Sounds nice, but to use a canvas painted 161 years ago is somewhat out of context.
It would be unfair to malign the media for misunderstanding art, but the extenuating circumstances regarding this artist have - to some degree - been lost to history, until now that is.
A pamphlet was found by this writer that described in explicit detail the artists' largest painting effort. Alas, the four yards tall by six hundred yards long panorama on canvas, cut into four sections, has not been seen since 1859. Hence this blind spot regarding the artist's use of the underground railroad as a subject matter.
Based upon what we already knew, Duncanson enjoyed at the patronage of Abolitionists, foremost of whom included publisher and firebrand William Lloyd Garrison whose paper, The Liberator, mentioned the work as early as 1846. By the mid 1850's Duncanson returned from a trip abroad with fellow artist WIlliam Louis Sonntag, and could safely be described as being at the top of his artistic powers. His foremost concern was not making money, instead it was to advance the cause of the Underground Railroad, as described in this pamphlet from 1855 that accompanied that endeavor. By the end of this piece, the true meaning of the rainbow will be obvious. Everything Duncanson did was to promote the cause of freedom, and if that could only be found in Canada, so be it.
This subject gets explored in greater detail in this month's issue of Antiques & fine art magazine where this writer is afforded copyright protection, but since there was not space there for all of the Ball's pamphlet, and that copyright for this long since expired, we can examine Duncanson's work as described in detail to a degree not possibe before.
Of penultimate note in this story on canvas number fifty three was the fate of Duncanson's former neighbor in Cincinnati, Seth Conklin, whose Springfield, Ohio home was found on an 1847 period map less than three miles from Duncanson's home in Mount Healthy. Conklin, a white man was considered to be a martyr for freedom because of his capture with the slave Peter Still. Branded SS for slave stealer, he was beaten, put in chains and thrown into the Tennesee River to drown.
Conklins death was not unnoticed and became a central theme in published books on the Underground Railroad. Peter Still eventually got his freedom and his brother William Still published in 1872 the book, Underground Railroad, a Record of Facts. One of the two foremost late 19th century book on the subject - the other being Wilbur Siebert's, Underground Railroad, from Slavery to Freedom.

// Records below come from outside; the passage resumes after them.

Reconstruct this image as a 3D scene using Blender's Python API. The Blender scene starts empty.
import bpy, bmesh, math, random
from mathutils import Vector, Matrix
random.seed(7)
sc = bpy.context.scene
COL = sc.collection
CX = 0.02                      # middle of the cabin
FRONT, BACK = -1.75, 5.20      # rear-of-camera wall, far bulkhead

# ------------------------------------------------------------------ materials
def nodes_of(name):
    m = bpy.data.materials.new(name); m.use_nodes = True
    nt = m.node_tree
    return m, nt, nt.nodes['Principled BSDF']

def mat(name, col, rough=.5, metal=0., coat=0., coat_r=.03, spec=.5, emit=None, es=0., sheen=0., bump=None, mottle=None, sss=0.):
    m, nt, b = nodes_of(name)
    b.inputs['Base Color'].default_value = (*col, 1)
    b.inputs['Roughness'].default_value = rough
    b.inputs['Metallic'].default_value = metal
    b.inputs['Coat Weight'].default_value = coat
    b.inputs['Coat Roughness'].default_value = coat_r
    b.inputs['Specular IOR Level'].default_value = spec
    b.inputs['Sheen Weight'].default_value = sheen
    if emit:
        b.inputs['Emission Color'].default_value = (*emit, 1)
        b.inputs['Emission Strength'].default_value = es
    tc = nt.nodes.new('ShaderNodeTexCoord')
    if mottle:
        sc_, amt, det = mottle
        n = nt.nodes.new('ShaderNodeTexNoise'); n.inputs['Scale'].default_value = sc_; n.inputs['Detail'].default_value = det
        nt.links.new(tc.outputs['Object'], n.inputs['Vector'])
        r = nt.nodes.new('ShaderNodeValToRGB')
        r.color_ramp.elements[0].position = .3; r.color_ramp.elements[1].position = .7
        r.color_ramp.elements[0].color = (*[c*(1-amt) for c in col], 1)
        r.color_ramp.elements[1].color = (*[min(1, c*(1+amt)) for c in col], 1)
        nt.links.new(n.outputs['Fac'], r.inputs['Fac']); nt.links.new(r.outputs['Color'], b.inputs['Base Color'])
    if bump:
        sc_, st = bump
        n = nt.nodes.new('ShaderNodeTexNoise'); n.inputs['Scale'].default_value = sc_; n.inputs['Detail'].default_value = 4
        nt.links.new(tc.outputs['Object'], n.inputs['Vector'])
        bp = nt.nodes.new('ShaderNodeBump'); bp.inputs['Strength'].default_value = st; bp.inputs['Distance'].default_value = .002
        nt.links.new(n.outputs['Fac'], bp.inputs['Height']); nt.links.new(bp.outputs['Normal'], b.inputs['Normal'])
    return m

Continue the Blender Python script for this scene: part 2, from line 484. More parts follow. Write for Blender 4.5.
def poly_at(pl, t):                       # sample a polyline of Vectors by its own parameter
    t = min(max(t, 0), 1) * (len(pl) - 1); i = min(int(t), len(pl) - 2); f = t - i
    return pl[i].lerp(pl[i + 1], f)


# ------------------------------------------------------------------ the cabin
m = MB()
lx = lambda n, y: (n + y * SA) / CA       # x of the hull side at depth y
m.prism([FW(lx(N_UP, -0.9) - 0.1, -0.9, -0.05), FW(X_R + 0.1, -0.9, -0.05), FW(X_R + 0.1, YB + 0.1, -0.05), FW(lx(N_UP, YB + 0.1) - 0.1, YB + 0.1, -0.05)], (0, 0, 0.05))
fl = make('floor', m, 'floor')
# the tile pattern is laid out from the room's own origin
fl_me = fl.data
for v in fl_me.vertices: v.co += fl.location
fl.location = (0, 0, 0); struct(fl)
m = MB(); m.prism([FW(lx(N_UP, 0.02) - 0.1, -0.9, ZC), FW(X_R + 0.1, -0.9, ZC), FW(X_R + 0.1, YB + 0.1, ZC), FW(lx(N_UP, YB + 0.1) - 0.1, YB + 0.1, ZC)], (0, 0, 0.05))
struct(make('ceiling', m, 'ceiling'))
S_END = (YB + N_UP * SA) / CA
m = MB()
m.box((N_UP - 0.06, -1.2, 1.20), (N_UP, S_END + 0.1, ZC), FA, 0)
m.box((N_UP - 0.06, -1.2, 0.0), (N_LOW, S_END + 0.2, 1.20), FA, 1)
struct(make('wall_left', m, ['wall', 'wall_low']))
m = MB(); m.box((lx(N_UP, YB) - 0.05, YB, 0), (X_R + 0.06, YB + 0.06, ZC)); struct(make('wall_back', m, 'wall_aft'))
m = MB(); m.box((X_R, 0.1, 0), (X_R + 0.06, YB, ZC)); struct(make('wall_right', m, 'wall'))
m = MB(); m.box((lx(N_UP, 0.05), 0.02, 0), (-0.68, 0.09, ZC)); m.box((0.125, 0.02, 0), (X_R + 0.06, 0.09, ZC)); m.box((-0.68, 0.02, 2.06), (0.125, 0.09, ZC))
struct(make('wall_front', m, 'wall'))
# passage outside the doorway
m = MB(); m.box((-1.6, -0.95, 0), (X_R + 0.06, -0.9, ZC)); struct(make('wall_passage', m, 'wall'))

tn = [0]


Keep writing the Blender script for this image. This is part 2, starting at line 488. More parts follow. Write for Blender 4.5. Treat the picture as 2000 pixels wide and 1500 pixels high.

Advertisement in William Lloyd Garrison's paper, The Liberator, Fri April 27, 1855
The Legree reference refers to Uncle Toms Cabin, Harriet Beecher Stowes best selling book on the evils of slavery that Duncanson knew well, indeed painted a scene from that story before going abroad in 1853. Robert Duncanson (1821-1872), Uncle Tom and Little Eva, 1853 Detroit Institute of the Arts, 49.498
Robert Duncanson(1821-1872), View of Cincinnati Ohio from Covington Kentucky, 1851
Robert Duncanson (1821-1872), Flatboaters on the Ohio River, 1865, Crystal Bridges Museum of American Art, Bentonville, Arkansas
Robert Duncanson (1821-1872), Shepherd Boy, 1852, Collection: Metropolitan Museum of Art, exhibited with the Panorama in 1855
The last published sighting of the panorama was in the summer of 1859, no wonder scholars never knew of Duncanson's lost masterpiece depicting the horrors of the slave trade and the subsequent flights to freedom, aka Canada.
According to no less than William Still in his 1872 book on the Underground railroad, the rainbow plumes of Niagara Falls as seen from the bridge downstream was the best symbol for achieving freedom from slavery, pre Civil War.